The next day, in Louis Theroux’s “LA Stories” programme I saw a convicted rapist break down in tears as he declared how tired he was of making decisions about whether or not a “slap” meant affection. “I had a dad that was a piece of shit and a mom that was an angel. You’re getting hit on this side of the face and you’re getting stroked on this side of your face and sooner or later you can’t tell which one is which…. Sooner or later you don’t care which one is which”.

It wasn’t until later that I understood why these two separate TV incidents stayed with me. In a nutshell, they are examples of how we cannot control our lives. Some people believe in luck. Some people don’t; but what was interesting was that neither of the two people mentioned above made reference to either good luck or bad luck as having played a part in their respective journeys to opposite ends of life’s spectrum. The competition winner will make several million dollars and enjoy a reverence once reserved only for religious leaders. The latter said on TV that all he wanted to do was to die because he was so tired of having to constantly make decisions between the devil and the angel.

So what? Well,the guy from Louis Theroux’s programme had come to understand himself later in life, and had come to understand what he was and why he was like that, and he understood the “bad”. He didn’t blame anyone.
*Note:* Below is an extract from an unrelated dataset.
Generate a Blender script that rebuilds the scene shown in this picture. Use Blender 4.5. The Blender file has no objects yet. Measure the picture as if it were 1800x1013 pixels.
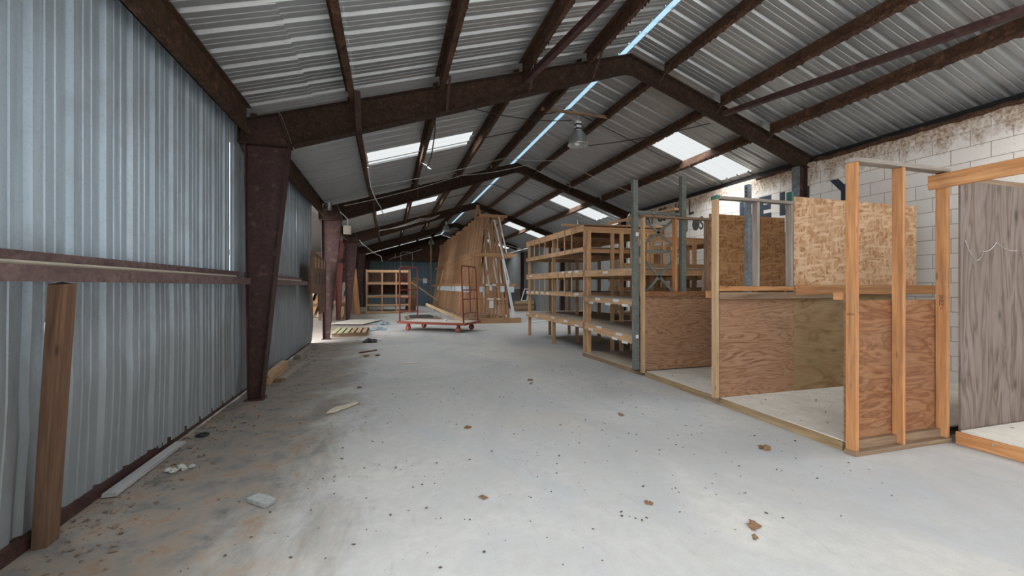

He accepted the effect of the external factors of his upbringing and how they had shaped him and he lived accordingly – fighting himself and his past each day, seeking the end. This is how life is. We all have an upbringing we cannot change. We all have random experiences and events in our past that have informed us not only about ourselves but about how we choose to live, and often that choice is a daily one that is hard to make for complex chemical-socio reasons and we do not always get it right. This is how life is.

The competition winner, however, declared his win as evidence that someday in the future each of us will have our dream fulfilled before we die. This is a fallacy peddled by the entertainment industry. It fuels the frustrated millions who queue for auditions. It feeds the commercial drive for the next gadget, the next diet, the next “look”. It skews the vision that people have about the random effect of time and chance. Ultimately, it does nothing at all for the millions who have to live without opportunity, and for whom the declaration that their dream coming true is an inevitability simply robs them of the chance to make the best of themselves and what they have, whilst simultaneously stripping them of any enjoyment of life by dangling the unobtainable comparison in front of them.

Winning a competition is not defeating adversity. Living life in the right way, despite everything, is.